* _WHAT THIS TASK INVOLVES_:
Restate the opening lines of the material below word for word, stopping after the line that contains "sun_o.rotation_euler = (-sd).to_track_quat('-Z', 'Y').to_euler()".
━━━ DATA BLOCK ━━━
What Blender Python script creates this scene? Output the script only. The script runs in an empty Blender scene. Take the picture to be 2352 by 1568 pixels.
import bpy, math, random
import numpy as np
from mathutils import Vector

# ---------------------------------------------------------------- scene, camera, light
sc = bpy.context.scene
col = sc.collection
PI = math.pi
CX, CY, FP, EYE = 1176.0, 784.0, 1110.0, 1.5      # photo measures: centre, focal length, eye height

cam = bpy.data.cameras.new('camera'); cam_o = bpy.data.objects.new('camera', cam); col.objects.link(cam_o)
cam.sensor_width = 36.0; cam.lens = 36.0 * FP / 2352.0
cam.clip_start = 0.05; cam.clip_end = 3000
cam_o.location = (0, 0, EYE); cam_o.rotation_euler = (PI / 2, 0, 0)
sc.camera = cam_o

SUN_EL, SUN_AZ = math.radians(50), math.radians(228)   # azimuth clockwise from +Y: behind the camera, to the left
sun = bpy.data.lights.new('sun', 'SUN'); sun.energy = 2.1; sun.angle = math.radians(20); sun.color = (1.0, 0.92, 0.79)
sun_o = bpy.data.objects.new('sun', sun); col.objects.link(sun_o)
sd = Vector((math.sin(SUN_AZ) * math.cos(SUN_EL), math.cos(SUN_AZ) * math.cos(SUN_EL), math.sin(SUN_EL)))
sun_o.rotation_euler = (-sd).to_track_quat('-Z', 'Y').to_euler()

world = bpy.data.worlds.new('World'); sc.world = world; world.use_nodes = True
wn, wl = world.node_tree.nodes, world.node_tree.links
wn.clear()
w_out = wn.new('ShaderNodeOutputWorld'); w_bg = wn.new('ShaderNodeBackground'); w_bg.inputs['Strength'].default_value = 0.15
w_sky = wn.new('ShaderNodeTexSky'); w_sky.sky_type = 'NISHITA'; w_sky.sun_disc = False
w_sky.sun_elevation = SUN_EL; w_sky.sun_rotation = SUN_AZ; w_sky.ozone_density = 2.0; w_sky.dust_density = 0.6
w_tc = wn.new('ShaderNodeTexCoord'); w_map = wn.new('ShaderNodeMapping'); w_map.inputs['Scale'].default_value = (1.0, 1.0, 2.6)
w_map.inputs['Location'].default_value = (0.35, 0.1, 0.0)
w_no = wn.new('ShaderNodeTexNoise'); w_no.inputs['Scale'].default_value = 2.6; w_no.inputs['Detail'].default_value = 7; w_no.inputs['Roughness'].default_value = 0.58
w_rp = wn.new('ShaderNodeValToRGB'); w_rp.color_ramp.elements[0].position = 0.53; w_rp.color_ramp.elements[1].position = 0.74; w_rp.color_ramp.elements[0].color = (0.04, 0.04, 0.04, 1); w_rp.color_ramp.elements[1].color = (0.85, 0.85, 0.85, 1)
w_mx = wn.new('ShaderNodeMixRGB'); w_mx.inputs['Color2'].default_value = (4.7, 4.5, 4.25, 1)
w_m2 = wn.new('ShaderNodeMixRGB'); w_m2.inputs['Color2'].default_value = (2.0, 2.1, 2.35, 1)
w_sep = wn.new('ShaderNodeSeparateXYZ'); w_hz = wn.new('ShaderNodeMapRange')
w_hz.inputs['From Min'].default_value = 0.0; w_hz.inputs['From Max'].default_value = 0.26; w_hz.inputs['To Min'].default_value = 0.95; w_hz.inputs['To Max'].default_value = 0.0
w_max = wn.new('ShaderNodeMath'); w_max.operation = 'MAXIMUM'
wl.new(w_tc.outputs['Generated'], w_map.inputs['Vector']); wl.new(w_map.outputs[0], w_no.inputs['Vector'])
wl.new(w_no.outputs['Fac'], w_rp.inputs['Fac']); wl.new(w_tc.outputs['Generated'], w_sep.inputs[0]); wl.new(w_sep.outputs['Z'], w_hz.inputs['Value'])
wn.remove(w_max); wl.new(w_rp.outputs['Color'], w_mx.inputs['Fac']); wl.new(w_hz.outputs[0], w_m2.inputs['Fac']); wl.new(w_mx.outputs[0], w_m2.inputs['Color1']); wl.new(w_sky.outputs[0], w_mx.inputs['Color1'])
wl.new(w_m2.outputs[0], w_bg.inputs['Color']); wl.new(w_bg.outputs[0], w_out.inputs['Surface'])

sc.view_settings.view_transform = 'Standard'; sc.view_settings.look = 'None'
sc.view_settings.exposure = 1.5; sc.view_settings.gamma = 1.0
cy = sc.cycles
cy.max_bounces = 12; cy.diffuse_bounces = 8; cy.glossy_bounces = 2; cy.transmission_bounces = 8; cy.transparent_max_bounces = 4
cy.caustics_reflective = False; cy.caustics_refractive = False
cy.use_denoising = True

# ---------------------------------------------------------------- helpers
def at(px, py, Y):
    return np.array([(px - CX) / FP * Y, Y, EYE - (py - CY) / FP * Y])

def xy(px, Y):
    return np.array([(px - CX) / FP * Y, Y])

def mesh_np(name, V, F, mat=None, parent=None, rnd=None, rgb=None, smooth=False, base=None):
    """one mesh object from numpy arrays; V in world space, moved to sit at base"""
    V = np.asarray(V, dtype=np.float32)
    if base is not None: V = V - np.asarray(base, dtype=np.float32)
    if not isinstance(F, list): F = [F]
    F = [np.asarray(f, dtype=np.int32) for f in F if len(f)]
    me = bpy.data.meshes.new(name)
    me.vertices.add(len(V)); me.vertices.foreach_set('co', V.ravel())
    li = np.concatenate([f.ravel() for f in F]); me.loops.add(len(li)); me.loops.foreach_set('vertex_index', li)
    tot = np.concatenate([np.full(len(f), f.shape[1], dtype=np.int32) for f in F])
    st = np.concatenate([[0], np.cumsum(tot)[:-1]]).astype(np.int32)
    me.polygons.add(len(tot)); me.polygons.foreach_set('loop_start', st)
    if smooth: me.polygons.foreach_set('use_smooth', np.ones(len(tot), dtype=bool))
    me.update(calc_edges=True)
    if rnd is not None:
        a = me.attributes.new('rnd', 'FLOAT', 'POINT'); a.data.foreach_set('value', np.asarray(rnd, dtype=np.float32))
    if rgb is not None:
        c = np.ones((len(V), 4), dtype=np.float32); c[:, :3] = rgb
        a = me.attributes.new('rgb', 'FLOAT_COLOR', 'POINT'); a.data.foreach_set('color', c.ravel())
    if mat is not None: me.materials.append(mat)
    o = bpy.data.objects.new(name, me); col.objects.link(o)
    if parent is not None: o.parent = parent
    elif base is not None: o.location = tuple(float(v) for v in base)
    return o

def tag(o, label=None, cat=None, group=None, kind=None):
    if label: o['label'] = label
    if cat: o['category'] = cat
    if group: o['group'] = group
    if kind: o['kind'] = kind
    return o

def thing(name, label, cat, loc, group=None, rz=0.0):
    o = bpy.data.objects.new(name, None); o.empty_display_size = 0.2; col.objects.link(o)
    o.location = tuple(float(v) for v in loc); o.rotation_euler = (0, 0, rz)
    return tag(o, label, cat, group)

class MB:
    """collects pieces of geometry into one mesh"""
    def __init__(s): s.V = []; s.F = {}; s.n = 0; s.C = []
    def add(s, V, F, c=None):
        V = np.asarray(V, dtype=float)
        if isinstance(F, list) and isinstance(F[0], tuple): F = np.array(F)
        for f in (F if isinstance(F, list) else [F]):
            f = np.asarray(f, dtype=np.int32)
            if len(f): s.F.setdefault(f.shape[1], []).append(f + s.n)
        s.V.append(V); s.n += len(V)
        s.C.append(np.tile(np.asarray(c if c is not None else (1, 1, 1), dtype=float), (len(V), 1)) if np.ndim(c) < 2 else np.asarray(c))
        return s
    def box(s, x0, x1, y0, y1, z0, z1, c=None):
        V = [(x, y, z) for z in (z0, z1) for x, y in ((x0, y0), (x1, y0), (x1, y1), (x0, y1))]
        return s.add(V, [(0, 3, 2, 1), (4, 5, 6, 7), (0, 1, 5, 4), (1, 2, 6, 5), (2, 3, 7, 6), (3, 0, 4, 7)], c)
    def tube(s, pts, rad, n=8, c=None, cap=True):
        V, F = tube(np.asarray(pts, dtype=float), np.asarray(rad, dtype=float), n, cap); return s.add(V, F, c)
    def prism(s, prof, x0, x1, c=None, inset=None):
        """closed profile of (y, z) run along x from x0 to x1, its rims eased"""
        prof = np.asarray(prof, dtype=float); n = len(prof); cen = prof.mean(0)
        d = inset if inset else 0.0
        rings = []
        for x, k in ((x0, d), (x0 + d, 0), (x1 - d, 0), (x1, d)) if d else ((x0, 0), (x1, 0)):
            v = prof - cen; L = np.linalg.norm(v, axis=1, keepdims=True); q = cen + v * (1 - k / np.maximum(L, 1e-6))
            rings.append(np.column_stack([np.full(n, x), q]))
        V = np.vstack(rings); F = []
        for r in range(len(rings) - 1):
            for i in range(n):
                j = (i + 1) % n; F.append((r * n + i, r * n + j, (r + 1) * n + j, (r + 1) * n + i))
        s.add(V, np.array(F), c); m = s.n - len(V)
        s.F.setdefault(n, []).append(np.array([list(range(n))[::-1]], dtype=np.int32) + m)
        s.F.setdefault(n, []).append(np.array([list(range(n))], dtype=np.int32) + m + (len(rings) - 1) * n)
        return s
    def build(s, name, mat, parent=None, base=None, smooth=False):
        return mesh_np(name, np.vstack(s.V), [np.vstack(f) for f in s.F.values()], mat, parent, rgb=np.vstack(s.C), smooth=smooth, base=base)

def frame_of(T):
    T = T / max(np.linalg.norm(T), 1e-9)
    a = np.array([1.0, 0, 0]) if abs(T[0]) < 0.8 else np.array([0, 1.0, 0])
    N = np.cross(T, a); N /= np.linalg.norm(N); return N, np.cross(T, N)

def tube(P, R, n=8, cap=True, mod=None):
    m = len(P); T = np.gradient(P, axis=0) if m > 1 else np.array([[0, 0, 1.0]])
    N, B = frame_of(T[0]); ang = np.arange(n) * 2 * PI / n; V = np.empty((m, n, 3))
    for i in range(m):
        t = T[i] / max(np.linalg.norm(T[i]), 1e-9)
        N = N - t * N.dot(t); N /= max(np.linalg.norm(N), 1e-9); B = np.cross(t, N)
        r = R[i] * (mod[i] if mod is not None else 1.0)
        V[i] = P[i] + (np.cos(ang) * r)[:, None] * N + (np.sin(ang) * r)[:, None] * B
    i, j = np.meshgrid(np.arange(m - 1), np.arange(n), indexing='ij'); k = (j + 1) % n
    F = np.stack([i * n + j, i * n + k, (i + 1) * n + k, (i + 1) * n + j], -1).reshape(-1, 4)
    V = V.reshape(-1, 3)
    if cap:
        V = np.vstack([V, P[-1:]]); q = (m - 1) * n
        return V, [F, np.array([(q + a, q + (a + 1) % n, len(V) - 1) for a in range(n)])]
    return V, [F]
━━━
* _COMPLETED TASK_:
What Blender Python script creates this scene? Output the script only. The script runs in an empty Blender scene. Take the picture to be 2352 by 1568 pixels.
import bpy, math, random
import numpy as np
from mathutils import Vector

# ---------------------------------------------------------------- scene, camera, light
sc = bpy.context.scene
col = sc.collection
PI = math.pi
CX, CY, FP, EYE = 1176.0, 784.0, 1110.0, 1.5      # photo measures: centre, focal length, eye height

cam = bpy.data.cameras.new('camera'); cam_o = bpy.data.objects.new('camera', cam); col.objects.link(cam_o)
cam.sensor_width = 36.0; cam.lens = 36.0 * FP / 2352.0
cam.clip_start = 0.05; cam.clip_end = 3000
cam_o.location = (0, 0, EYE); cam_o.rotation_euler = (PI / 2, 0, 0)
sc.camera = cam_o

SUN_EL, SUN_AZ = math.radians(50), math.radians(228)   # azimuth clockwise from +Y: behind the camera, to the left
sun = bpy.data.lights.new('sun', 'SUN'); sun.energy = 2.1; sun.angle = math.radians(20); sun.color = (1.0, 0.92, 0.79)
sun_o = bpy.data.objects.new('sun', sun); col.objects.link(sun_o)
sd = Vector((math.sin(SUN_AZ) * math.cos(SUN_EL), math.cos(SUN_AZ) * math.cos(SUN_EL), math.sin(SUN_EL)))
sun_o.rotation_euler = (-sd).to_track_quat('-Z', 'Y').to_euler()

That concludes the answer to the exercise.